What I do with card templater is to wrap apex charts in it, and this enables me to use jinja2 to calculate things for the chart. Below is the first few lines of a chart that has a varying X axis that is compact during daylight hours, but progressively expands in the early morning or later at night. (https://github.com/BJReplay/ha-solcast-solar/discussions/94#discussioncomment-10364553)

Maybe some jinja2 is the answer?

type: custom:card-templater
card:
  type: custom:apexcharts-card
  graph_span_template: |-
    {% set sunrise = as_datetime(states('sensor.sun_next_rising'))  %}
    {% set sunset = as_datetime(states('sensor.sun_next_setting'))  %}
    {% if sunrise != none and sunset != none %}
      {% set compressed = (
...

[ChirpyTurnip]

Maybe we are at cross purposes?

I'm not asking for anything you don't already have - just suggesting a different way of outputting the data the integration already produces.

In my case I have two APIs (ergo two sites) covering two inverters, each with two strings modeled on the Solcast side.

If we ignore the 0/10/90 forecasting and just keep it simple by assuming that there is only a single forecast then for the 'today' forecast the integration would currently give me daily total, and in the attributes a breakdown per hour. The data can just be consumed, graphed, added to energy dashboard, easy peasy. No hard work needed.

If I enable the detailed breakdown option the 'today' forecast still has the daily total, but in the attribute data now provides:

• Hourly Breakdown of the total
• Hourly Breakdown of API1 - String1
• Hourly Breakdown of API1 - String2
• Hourly Breakdown of API2 - String1
• Hourly Breakdown of API2 - String2

To use this for anything useful I will need to break this apart and then extract and optionally combine the data into one of more other sensors.

For example, the energy dashboard provides an effortless way of showing the forecast and actual production. But this is for the total. If I wanted to create some apex charts for each of the inverters (i.e. two graphs to track two forecasts and two generation outputs) I have a problem.

On the inverter side I can get the 'per-inverter' generation, I can even get the 'per-string' generation....but on the Solcast side I need to rip open the 'today' forecast and pull out the hourly breakdowns for API1 - String1 and for API1 - String2, then I need to combine these to get a API - Total forecast.

My suggestion was more along the lines of, when I enable the option for the breakdown why doesn't it create additional sensors rather than adding to the attribute data. That way the data I would otherwise need to extract is now simply available in a simple sensor and ready for immediate use (ergo the list of proposed sensors in the previous post).

Jinja and yaml can solve many problems, but it isn't super simple. I really wanted to quickly graph the outputs of the new forecast with the limits applied so that I could see how the clipping was working when the forecast generation exceeds what the inverter could actually produce.
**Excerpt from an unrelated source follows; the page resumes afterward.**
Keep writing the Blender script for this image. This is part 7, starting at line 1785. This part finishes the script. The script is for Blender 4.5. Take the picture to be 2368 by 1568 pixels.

I wanted to see a nice bell curve with a flat top....but this is not simple. The main stumbling block being to get the data I need out of the sensor attributes (there's 1500 lines of data there - that's quite a lot).

It just seemed to me that increasing the number of Solcast sensor outputs (i.e. add/expose more sensors) would just be easier for us mere mortals than making the sensor attribute outputs bigger.... The same could also be said for the 0 / 10 / 90 forecasts....these could also potentially be separate sensors.

It's not that I'm dumb, but I do have a full time job, and wife and kids, and my ability to spend a lot of time on home automation is constrained, especially since I'm looking after two completely independent installations (I do it for a family member's house too, who also has solar - though luckily just one inverter).

I like to make it really good (and I have some pretty complicated stuff in there) but I just don't have the bandwidth to build and maintain complex jinja.

I've previously tried to combine the data from a meteo forecast:

- sensor:
  - unique_id: "forecast_solar_today_ne"
    name: "Forecast Energy Production Today - NE Array"
    state: >
      {{ (states('sensor.energy_production_today_sa1') | float(default=0) + states('sensor.energy_production_today_sa3') | float(default=0)) | round(2) }}
    unit_of_measurement: "kWh"
    device_class: energy
    attributes:
      watts: >-
        {% set sensor1 = state_attr('sensor.energy_production_today_sa1', 'watts') %}
        {% set sensor2 = state_attr('sensor.energy_production_today_sa3', 'watts') %}
        {% set ns = namespace(output={}) %}
        {% for time in sensor1.keys() %}
          {% set value1 = sensor1[time] | float(0) %}
          {% set value2 = sensor2[time] | float(0) %}
          {% set sum_value = value1 + value2 %}
          {% set capped_value = sum_value if sum_value <= 5000 else 5000 %}
          {% set ns.output = dict({time: capped_value}, **ns.output) %}
        {% endfor %}
        {{ ns.output }}
      wh_period: >-
        {% set sensor1 = state_attr('sensor.energy_production_today_sa1', 'wh_period') %}
        {% set sensor2 = state_attr('sensor.energy_production_today_sa3', 'wh_period') %}
        {% set ns = namespace(output={}) %}
        {% for time in sensor1.keys() %}
          {% set value1 = sensor1[time] | float(0) %}
          {% set value2 = sensor2[time] | float(0) %}
          {% set sum_value = value1 + value2 %}
          {% set capped_value = sum_value if sum_value <= 5000 else 5000 %}
          {% set ns.output = dict({time: capped_value}, **ns.output) %}
        {% endfor %}
        {{ ns.output }}

But, the output of this couldn't be selected in the energy dashboard as a forecast (don't know why), and, the source data was just two sensors in their entirety - there was no need to first 'extract' a subset first. Which I could probably do, into some interim sensors, before building the output but that just feels like a lot of work. And even I did manage to do it, there's many users who simply couldn't do it, or would spend ages looking for code to do it....thereby solving the same problems again and again....

Ooooof! That was a bit of a brain dump sorry. Jinja and yaml I suck at....but man can I waffle!